Against a backdrop of California experiencing the worst drought in its history and the U.S. Supreme Court having before it an interstate water dispute, where Florida seeks an equitable apportionment of the waters of the Chattahoochee and Flint Rivers over the claims of upstream Georgia, the issue of “who owns the rain” is of national importance.

Collecting rain and using it for a desired purpose on one’s own property should no longer violate laws. And the government should not take the rain falling on private property without just compensation.  

In point of fact, laws like the City of Tucson Ordinance 10597 of 2008 that require a minimum of 50% of water used for landscaping on new commercial properties be from collected rainwater on the site, may be the way of the future.

A simple and effective way to increase potable water supply and to decrease demand on stressed freshwater resources is collecting and using the rain allowing the free market to control water.

For millennia civilizations have recognized benefits of collecting the rain. Many ancient Roman homes had small cisterns to augment water supply from the aqueduct system. Rain barrels were once common across America both on farms and in towns. But centralized water infrastructure of the 20th century with the associated new laws to buttress it, the 19th century federal government claim that it controls all navigable water and unconstitutional state claims to land beneath watercourses, all made collecting rain illegal.

Water law in the western U.S. is governed by the “prior appropriation” doctrine. The details vary from state to state, but the first person to take a quantity from a water source for a beneficial use has the right to the continued use of that quantity of water. Water law in the eastern U.S. generally recognizes “riparian rights” where landowners whose property abuts a body of water have the right to make reasonable use of the water and if there is not enough water to satisfy all users, allotments are generally fixed in proportion to frontage on the water course. The difficulty under both schemes of water law was articulated by Utah Supreme Court Chief Justice Wolfe,

“All rain and snow water belongs to the public regardless of whose land it falls upon. Like all fugitive substances, it can belong to no one else except the public.” McNaughton v. Eaton, 1952

Governments from Maryland to Colorado now regularly take the position that collecting precipitation is not legal, as a diversion of rainwater before it enters a water course. Maryland has the most stringent storm water (i.e., rain) regulation in the nation and even taxes the rain (by square foot). The Colorado legislature made clear it was illegal to capture rainwater off of one’s rooftop, as it infringed on the supply of senior water rights holders downstream, when in 2009 the state authorized certain limited exemptions approved by the State Engineer on residential roofs where no municipal water supply is provided.

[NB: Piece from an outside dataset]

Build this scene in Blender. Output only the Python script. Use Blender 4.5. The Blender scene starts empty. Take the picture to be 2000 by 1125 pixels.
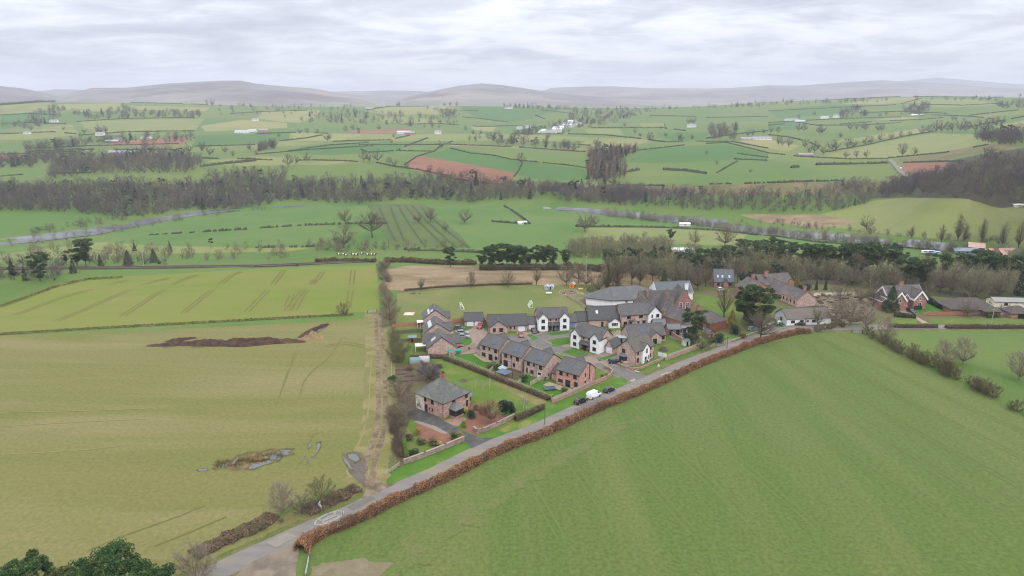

However, collecting the rain has been legal in Utah since May 11, 2010, the effective date of Senate Bill 32 that provides “for the collection and use of precipitation without obtaining a water right” (storing up to 200 gallons above ground or 2,500 underground) after registering on the Division of Water Rights.

Today the City of Albuquerque Water Utilities Authority offers rebates of $1.50 per square foot for desert friendly landscaping and rebates of up to $150 on rain barrels, in spite of New Mexico law, including a policy of the State Engineer, “the collection of water … should not reduce the amount of runoff that would have occurred from the site in its natural, pre-development state.”

Collecting rain and using it for a desired purpose on one’s own property should no longer violate the law. Utah’s decriminalizing precipitation collection may be a model for the nation. Tucson may have gone too far in mandating rain collection for landscaping. But is it too farfetched to imagine government increasing potable water by not only making it legal but even offering incentives, like Albuquerque, for collecting rain?